Uma análise por parte da área contábil da empresa havia identificado operações de financiamentos de compras de cerca de R$ 20 bilhões.
Isso fez com que a Americanas ficasse devendo a instituições financeiras.
Mas essas dívidas não estavam “adequadamente refletidas na conta fornecedores” nas demonstrações financeiras da companhia.
Logo após o anúncio, o Grupo Americanas entrou com um pedido de recuperação judicial, de forma a se proteger das cobranças de dívidas imediatas e proteger seus negócios e patrimônios.
Mas as surpresas não parariam por aí.
Alguns meses depois, a própria empresa lançou uma nova bomba: as inconsistências eram fruto de fraudes.

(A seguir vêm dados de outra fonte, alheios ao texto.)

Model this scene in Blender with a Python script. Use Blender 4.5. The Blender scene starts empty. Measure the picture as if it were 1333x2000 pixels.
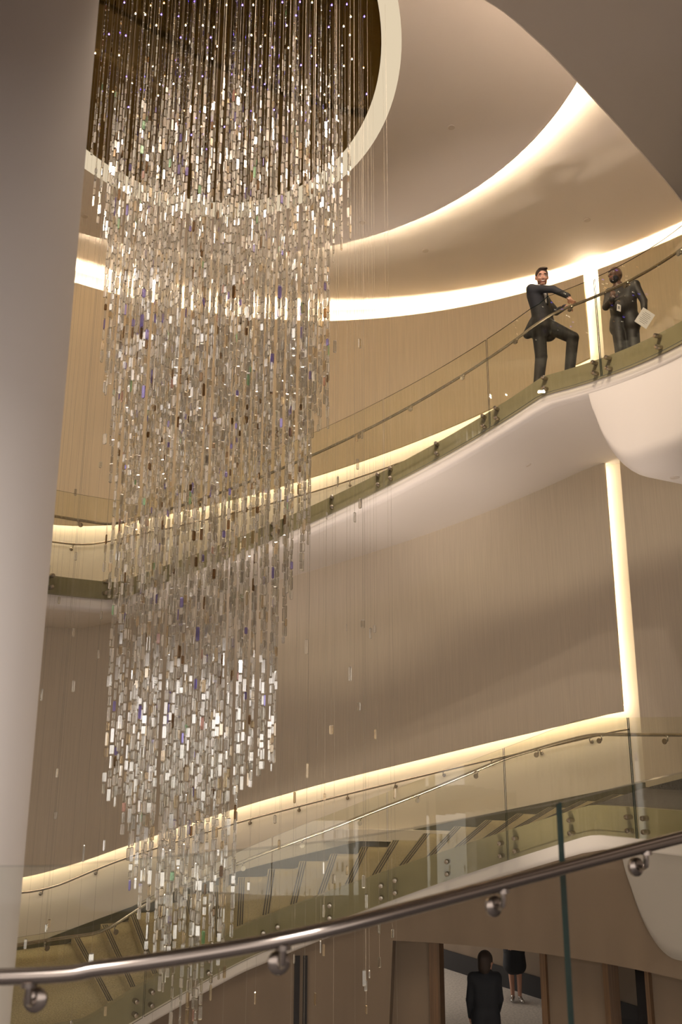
import bpy, math, random
import numpy as np
from mathutils import Vector, Matrix
random.seed(7)
R = math.radians
sc = bpy.context.scene
COL = sc.collection

# ------------------------------------------------------------------ camera
EYE = 4.6
cam_d = bpy.data.cameras.new('camera')
cam_d.sensor_fit = 'VERTICAL'; cam_d.sensor_height = 36.0; cam_d.sensor_width = 24.0
cam_d.lens = 1700 / 2000 * 36.0
cam_d.clip_start = 0.05; cam_d.clip_end = 100
cam_d.dof.use_dof = True; cam_d.dof.focus_distance = 10.5; cam_d.dof.aperture_fstop = 2.8
cam = bpy.data.objects.new('camera', cam_d); COL.objects.link(cam)
cam.matrix_world = Matrix.Translation((0, 0, EYE)) @ Matrix.Rotation(R(90 + 14.34), 4, 'X') @ Matrix.Rotation(R(0.16), 4, 'Z')
sc.camera = cam

# ------------------------------------------------------------------ world, exposure
w = bpy.data.worlds.new('world'); sc.world = w; w.use_nodes = True
bg = w.node_tree.nodes['Background']
bg.inputs[0].default_value = (1.0, 0.91, 0.86, 1); bg.inputs[1].default_value = 1.5
sc.view_settings.view_transform = 'Standard'; sc.view_settings.look = 'None'
sc.view_settings.gamma = 1.0; sc.view_settings.use_curve_mapping = False
sc.view_settings.exposure = 0.6
cy = sc.cycles
cy.max_bounces = 8; cy.diffuse_bounces = 3; cy.glossy_bounces = 3; cy.transmission_bounces = 6
cy.transparent_max_bounces = 16; cy.use_adaptive_sampling = True; cy.adaptive_threshold = .03; cy.caustics_reflective = False; cy.caustics_refractive = False
cy.sample_clamp_indirect = 6.0; cy.use_denoising = True
LED_TOP, LED_DISC, LED_RIM, LED_BASE, LED_UPBASE = 85.0, 300.0, 0.5, 16.0, 13.0
DOWN_POWER = 105.0
UP_POWER = 1500.0
WARM = (1.0, 0.82, 0.57); WHITE = (1.0, 0.86, 0.70)

DOWN = [(2.3, 7.95), (1.4, 7.0), (.5, 6.35), (-5.4, 6.6), (-4.6, 5.4)]
def area_lamp(name, loc, size, power, color, label, rot=(0, 0, 0), group=None):
    l = bpy.data.lights.new(name, 'AREA'); l.shape = 'DISK'; l.size = size; l.energy = power; l.color = color
    o = bpy.data.objects.new(name, l); COL.objects.link(o); o.location = loc; o.rotation_euler = rot
    return o

# ------------------------------------------------------------------ helpers
C = (-0.3, 8.4); RW = 8.05; RB = 8.30; EA, EB = 4.7, 4.0
def tag(o, label=None, cat=None, group=None, kind=None):
    if label: o['label'] = label
    if cat: o['category'] = cat
    if group: o['group'] = group
    if kind: o['kind'] = kind
    return o
def empty(name, loc=(0, 0, 0), label=None, cat=None, group=None, kind=None):
    o = bpy.data.objects.new(name, None); COL.objects.link(o); o.location = loc
    o.empty_display_size = 0.1
    return tag(o, label, cat, group, kind)
def link_mesh(name, me, mats, parent=None, smooth=False):
    if not isinstance(mats, (list, tuple)): mats = [mats]
    if not me.materials:
        for m in mats: me.materials.append(m)
    if smooth:
        for p in me.polygons: p.use_smooth = True
    o = bpy.data.objects.new(name, me); COL.objects.link(o)
    if parent is not None:
        o.parent = parent; o.matrix_parent_inverse = Matrix.Translation(-parent.location)
    return o
def mk(name, V, F, mat, parent=None, smooth=False):
    me = bpy.data.meshes.new(name); me.from_pydata([tuple(v) for v in V], [], F); me.update()
    return link_mesh(name, me, mat, parent, smooth)
def loft(rows, loop=True, caps=True, wrap=False):
    """rows: list of cross sections (same length)."""
    n = len(rows[0]); V = [p for r in rows for p in r]; F = []
    m = len(rows)
    for i in range(m if wrap else m - 1):
        a, b = i * n, ((i + 1) % m) * n
        for j in range(n if loop else n - 1):
            k = (j + 1) % n
            F.append((a + j, b + j, b + k, a + k))
    if loop and caps and not wrap:
        F.append(tuple(range(n))); F.append(tuple(reversed(range((m - 1) * n, m * n))))
    return V, F
def fix_normals(o):
    import bmesh
    bm = bmesh.new(); bm.from_mesh(o.data); bmesh.ops.recalc_face_normals(bm, faces=bm.faces); bm.to_mesh(o.data); bm.free()
    return o
def smooth_by_angle(o, ang=35):
    import bmesh
    bm = bmesh.new(); bm.from_mesh(o.data); bmesh.ops.recalc_face_normals(bm, faces=bm.faces)
    for f in bm.faces: f.smooth = True
    for e in bm.edges:
        if len(e.link_faces) == 2: e.smooth = e.calc_face_angle(0) < R(ang)
    bm.to_mesh(o.data); bm.free()
    return o
def tube_geo(pts, r, n=10):
    pts = [Vector(p) for p in pts]; rows = []
    ref = Vector((0, 0, 1))
    for i, p in enumerate(pts):
        t = (pts[min(i + 1, len(pts) - 1)] - pts[max(i - 1, 0)]).normalized()
        a = t.cross(ref)
        if a.length < 0.05: a = t.cross(Vector((0, 1, 0)))
        a.normalize(); b = t.cross(a)
        rr = r[i] if isinstance(r, (list, tuple)) else r
        rows.append([p + a * rr * math.cos(2 * math.pi * k / n) + b * rr * math.sin(2 * math.pi * k / n) for k in range(n)])
    return loft(rows)
def merge(*gs):
    V, F = [], []
    for v, f in gs:
        o = len(V); V += list(v); F += [tuple(i + o for i in q) for q in f]
    return V, F
def tube(name, pts, r, mat, parent=None, n=10):
    return smooth_by_angle(mk(name, *tube_geo(pts, r, n), mat, parent), 50)
def box_geo(lo, hi):
    x0, y0, z0 = lo; x1, y1, z1 = hi
    V = [(x0, y0, z0), (x1, y0, z0), (x1, y1, z0), (x0, y1, z0), (x0, y0, z1), (x1, y0, z1), (x1, y1, z1), (x0, y1, z1)]
    return V, [(0, 3, 2, 1), (4, 5, 6, 7), (0, 1, 5, 4), (1, 2, 6, 5), (2, 3, 7, 6), (3, 0, 4, 7)]
def interp(tab, x, i):
    if x <= tab[0][0]: return tab[0][i]
    for a, b in zip(tab, tab[1:]):
        if x <= b[0]:
            t = (x - a[0]) / (b[0] - a[0]); return a[i] + (b[i] - a[i]) * t
    return tab[-1][i]
def frange(a, b, n): return [a + (b - a) * i / n for i in range(n + 1)]
def soft(tab, x, i, w=2.0):           # interpolation with softened corners
    return sum(interp(tab, x + d * w, i) for d in (-1, -.5, 0, .5, 1)) / 5
def wallp(ph, r, z): return (C[0] + r * math.sin(R(ph)), C[1] + r * math.cos(R(ph)), z)
def ell_r(ph): return 1 / math.sqrt((math.sin(R(ph)) / EA) ** 2 + (math.cos(R(ph)) / EB) ** 2)
def inn(ph, off, z): return wallp(ph, ell_r(ph) + off, z)

# ------------------------------------------------------------------ materials
def mat(name, color, rough=0.6, metal=0.0, noise=None, bump=None, spec=0.5):
    """noise: (scale xyz, amount) colour variation; bump: (scale xyz, strength)"""
    m = bpy.data.materials.new(name); m.use_nodes = True
    nt = m.node_tree; b = nt.nodes['Principled BSDF']
    b.inputs['Base Color'].default_value = (*color, 1); b.inputs['Roughness'].default_value = rough
    b.inputs['Metallic'].default_value = metal; b.inputs['Specular IOR Level'].default_value = spec
    def tex(s, detail=3):
        tc = nt.nodes.new('ShaderNodeTexCoord'); mp = nt.nodes.new('ShaderNodeMapping'); mp.inputs['Scale'].default_value = s
        n = nt.nodes.new('ShaderNodeTexNoise'); n.inputs['Scale'].default_value = 1; n.inputs['Detail'].default_value = detail
        nt.links.new(tc.outputs['Object'], mp.inputs[0]); nt.links.new(mp.outputs[0], n.inputs[0]); return n
    if noise:
        n = tex(noise[0]); rp = nt.nodes.new('ShaderNodeValToRGB'); a = noise[1]
        rp.color_ramp.elements[0].position = .3; rp.color_ramp.elements[1].position = .7
        rp.color_ramp.elements[0].color = (*[c * (1 - a) for c in color], 1)
        rp.color_ramp.elements[1].color = (*[min(1, c * (1 + a)) for c in color], 1)
        nt.links.new(n.outputs[0], rp.inputs[0]); nt.links.new(rp.outputs[0], b.inputs['Base Color'])
    if bump:
        n = tex(bump[0]); bp = nt.nodes.new('ShaderNodeBump'); bp.inputs['Strength'].default_value = bump[1]; bp.inputs['Distance'].default_value = .01
        nt.links.new(n.outputs[0], bp.inputs['Height']); nt.links.new(bp.outputs[0], b.inputs['Normal'])
    return m
def emit(name, color, strength):
    m = bpy.data.materials.new(name); m.use_nodes = True; nt = m.node_tree
    nt.nodes.remove(nt.nodes['Principled BSDF']); e = nt.nodes.new('ShaderNodeEmission')
    e.inputs[0].default_value = (*color, 1); e.inputs[1].default_value = strength
    nt.links.new(e.outputs[0], nt.nodes['Material Output'].inputs[0]); return m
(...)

Depois de uma auditoria independente, a Americanas verificou indícios de manipulação de dados contábeis por parte de sua antiga diretoria, que chegavam a R$ 25,3 bilhões.
VPC
Segundo a empresa, diversos contratos de verbas de propaganda cooperada (VPC), que teriam sido artificialmente criados para melhorar os resultados operacionais da empresa, acabaram descobertos.

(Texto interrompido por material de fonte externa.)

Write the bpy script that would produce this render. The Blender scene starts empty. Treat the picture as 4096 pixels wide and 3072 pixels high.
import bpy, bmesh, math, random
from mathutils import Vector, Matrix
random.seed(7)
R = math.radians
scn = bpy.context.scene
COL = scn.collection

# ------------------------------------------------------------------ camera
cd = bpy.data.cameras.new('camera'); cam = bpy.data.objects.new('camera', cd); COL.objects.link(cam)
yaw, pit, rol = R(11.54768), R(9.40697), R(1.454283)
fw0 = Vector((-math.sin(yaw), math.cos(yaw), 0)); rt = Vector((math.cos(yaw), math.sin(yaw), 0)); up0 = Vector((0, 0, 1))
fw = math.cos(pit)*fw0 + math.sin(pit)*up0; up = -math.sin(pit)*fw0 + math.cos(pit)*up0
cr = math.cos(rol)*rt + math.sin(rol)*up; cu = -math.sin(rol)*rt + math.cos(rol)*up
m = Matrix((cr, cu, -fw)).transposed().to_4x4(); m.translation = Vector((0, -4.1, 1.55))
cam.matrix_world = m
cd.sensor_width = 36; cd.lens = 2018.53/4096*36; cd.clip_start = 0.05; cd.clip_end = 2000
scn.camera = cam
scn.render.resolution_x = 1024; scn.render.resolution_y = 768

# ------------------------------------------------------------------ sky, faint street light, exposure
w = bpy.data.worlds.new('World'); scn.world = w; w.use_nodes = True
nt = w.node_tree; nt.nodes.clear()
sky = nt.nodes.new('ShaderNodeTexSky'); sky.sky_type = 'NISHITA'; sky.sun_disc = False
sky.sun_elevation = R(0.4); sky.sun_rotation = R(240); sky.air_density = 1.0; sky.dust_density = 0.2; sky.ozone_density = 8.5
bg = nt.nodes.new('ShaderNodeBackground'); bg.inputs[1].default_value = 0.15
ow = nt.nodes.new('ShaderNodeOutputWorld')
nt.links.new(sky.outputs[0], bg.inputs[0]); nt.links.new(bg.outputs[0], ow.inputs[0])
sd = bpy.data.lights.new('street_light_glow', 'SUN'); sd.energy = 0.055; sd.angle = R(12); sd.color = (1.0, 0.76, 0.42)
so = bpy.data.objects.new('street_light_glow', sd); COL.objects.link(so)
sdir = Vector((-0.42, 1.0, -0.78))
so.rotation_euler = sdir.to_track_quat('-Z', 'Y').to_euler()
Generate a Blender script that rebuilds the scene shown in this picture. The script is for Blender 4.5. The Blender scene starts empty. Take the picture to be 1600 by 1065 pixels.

Assim, havia o lançamento na contabilidade como uma forma de reduzir os custos, mas não havia efetiva contratação de fornecedores para o serviço.
VPC são verbas em dinheiro ou em produtos bonificados disponibilizados por grandes fabricantes para incentivar a venda de seus produtos.
Assim, nas lojas varejistas, por exemplo, a instalação de gôndolas específicas para o item no ponto de venda, a colocação do produto em destaque ou ações promocionais.
O problema é que, no caso da Americanas, bilhões de reais em VPC fictícias estavam em seus balanços contábeis, de forma intencional, segundo a própria empresa, por seus ex-dirigentes.
Eles estavam na gestão da empresa pelo menos até o fim de 2022.
Além disso, ocorreram operações de risco sacado, que consistiam na antecipação de pagamento aos fornecedores, através da contratação de empréstimos junto aos bancos.
O problema é que essas operações, que envolvem o pagamento de juros às instituições financeiras, não recebiam o devido lançamento na contabilidade da empresa, ocultando bilhões em dívidas.
“Em adição às operações de VPC, e como forma de gerar o caixa necessário para a continuidade das operações das Americanas, a Diretoria anterior da Companhia contratou uma série de financiamentos nos quais a Companhia é devedora perante instituições financeiras, sem as devidas aprovações societárias, todas inadequadamente contabilizadas no balanço patrimonial da Companhia de 30 de setembro de 2022 na conta fornecedores”, informou a empresa, em um comunicado ao mercado em junho do ano passado.
Mais problemas
Além disso, a empresa constatou lançamentos redutores na conta de fornecedores provenientes de juros sobre operações financeiras, “que deveriam ter transitado pelo resultado da Companhia ao longo do tempo”.
A Polícia Federal (PF) investiga os ex-diretores da empresa.
Dois deles, que estavam no exterior, chegaram a ter prisão preventiva decretada no fim de junho.
No entanto, os mandados acabaram se convertendo em medida cautelar de retenção, para impedir que eles saiam do país.
Segundo o Ministério Público Federal (MPF), a investigação segue sob sigilo.
Segundo o relatório final da Comissão Parlamentar de Inquérito (CPI) instalada na Câmara dos Deputados para apurar a situação da empresa, a dívida da empresa com seus credores, já consideradas as inconsistências contábeis, superava os R$ 42 bilhões.
Os dados referem-se a setembro do ano passado.
História
“Nada além de 2 mil réis”.
Era assim que a primeira das Lojas Americanas se apresentava aos consumidores da cidade de Niterói, na região metropolitana do Rio de Janeiro, quando abriu suas portas, em 1929.
O estabelecimento foi fundado por quatro empresários americanos.
Eles haviam trabalhado em uma loja de produtos five and ten cents (algo no estilo “loja de R$ 1,99”).
Eles se juntaram a um austríaco e a um brasileiro para colocar em prática seus planos.
Após mais de uma década de expansão de seus negócios, a Americanas se tornou uma sociedade anônima, com abertura de capital na Bolsa de Valores, ainda na década de 40.
No início dos anos 2000, lançou-se na internet e começou aquisições de empresas como Shoptime, Ingresso.com e Submarino.
Atualmente, o Grupo Americanas combina lojas digitais, locais de venda física, franquias, fintech e até varejo de hortifrúti.
Na última terça-feira, a empresa anunciou o fim dos sites de venda Shoptime e Submarino.
“A decisão contemplou o alinhamento com a nova estratégia de negócios, que foca em uma operação mais ágil, rentável e eficiente para oferecer uma experiência de compra ainda mais completa”, explicou em comunicado.